Orson Pratt discusses enduring to the end after being sealed.

Date
Apr 7, 1855
Type
Speech / Court Transcript
Source
Orson Pratt
LDS
Hearsay
Scribed Verbatim
Reprint
Reference

Orson Pratt, "Progress of the Work," in Journal of Discourses (Liverpool : F. D. Richards, 1855), 2:260

Scribe/Publisher
Journal of Discourses
People
Orson Pratt
Audience
Latter-day Saints, Reading Public
Transcription

But we have no promise, unless we endure in faith unto the end; whether we live few or many years upon the earth, we must endure through all the trials, tribulations, difficulties, and persecutions which the Lord sees fit in His infinite wisdom to cause us, as individuals, or as a people, to wade through; we must endure them, and hold steadfast to the faith, if we would inherit the crowns of eternal lives that are promised to the faithful. In speaking of this, I will qualify my language by saying, that the Saint who has been sealed unto eternal life and falls into transgression and does not repent, but dies in his sin, will be afflicted and tormented after he leaves this veil of tears until the day of redemption; but having been sealed with the spirit of promise through the ordinances of the house of God, those things which have been sealed upon his head will be realized by him in the morning of the resurrection.
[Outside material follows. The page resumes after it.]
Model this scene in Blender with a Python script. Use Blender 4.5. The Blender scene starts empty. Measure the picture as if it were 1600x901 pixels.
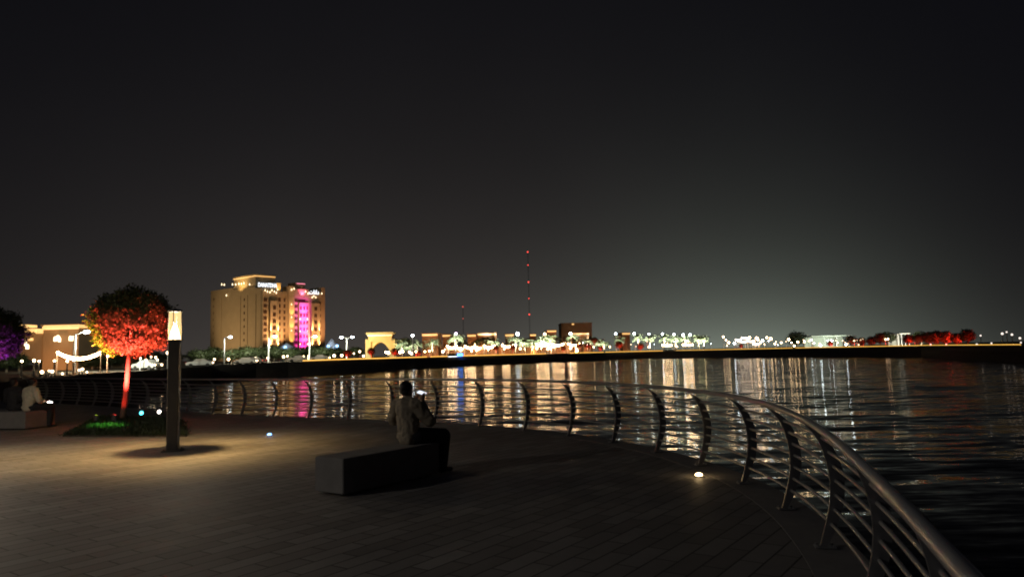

But it is my desire and my constant prayer that I may so live, that when I depart from this life—when I lay down this mortal body (if I am called upon to lay it down before the coming of our Lord), I may enter into the paradise of rest, and not only conquer Satan, and have power over him here, but have power over him and all his hosts hereafter. These are my feelings, these are my desires, and this is my prayer.